All over the gallery floor there are scattered bootprints, which of course continue and support the analogy of cowboys being prehistoric creatures. I find the analogy endearing, but perhaps not enough to move me beyond intellectual pleasure. The objects are playful and a bit campy, but it is the label text which constitutes the poetic force and the heart of the installation. 

Installation view of cowboy portraits on a wall

Installation view of Max Marshall’s “In the Bootprints of Giants,” on view at Arts Fort Worth.

As I left the gallery, the deeper nostalgic aspect of the show suddenly hits me. Where indeed have all the cowboys gone? Where does everything go?
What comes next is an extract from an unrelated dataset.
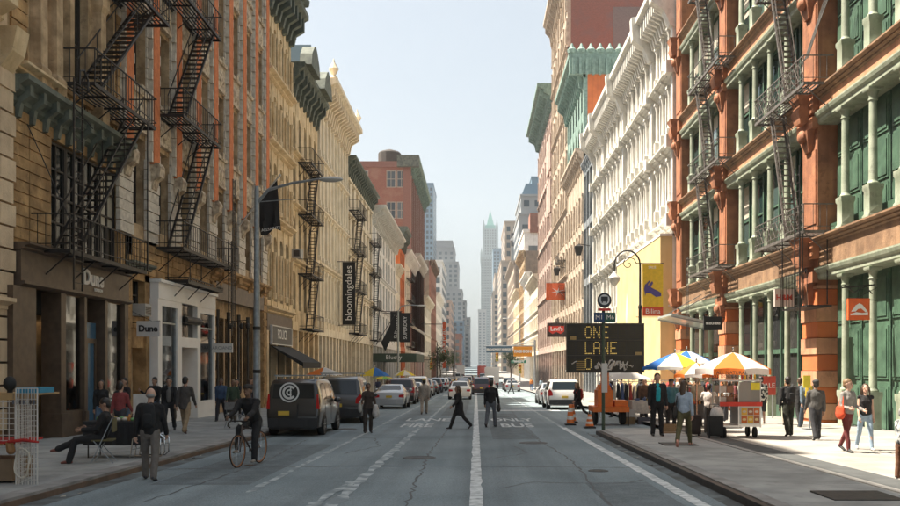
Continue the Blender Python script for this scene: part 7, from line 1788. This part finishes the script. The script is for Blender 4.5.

From the Titans to Gilgamesh and from Hercules to Paul Bunyan, every giant, no matter how grandiose its bootprint, must eventually disappear. 

The truth is that armed with insight, sensibility, and a modicum of materials, Max Marshall achieves a revealing new take on an old theme, or at least a charming and elegant one. But don’t take my word for it, come experience In the Bootprints of Giants at Arts Fort Worth; the show is on display until January 20, 2024.

 

1. Birth name of a certain John Wayne.
2. However, cowboys and dinosaurs have been paired together before, at least once, in the campy 2015 film Cowboys vs Dinosaurs with Eric Rogers.
3. This idea is not mine — I recently heard it in a podcast from professor Gad Saad.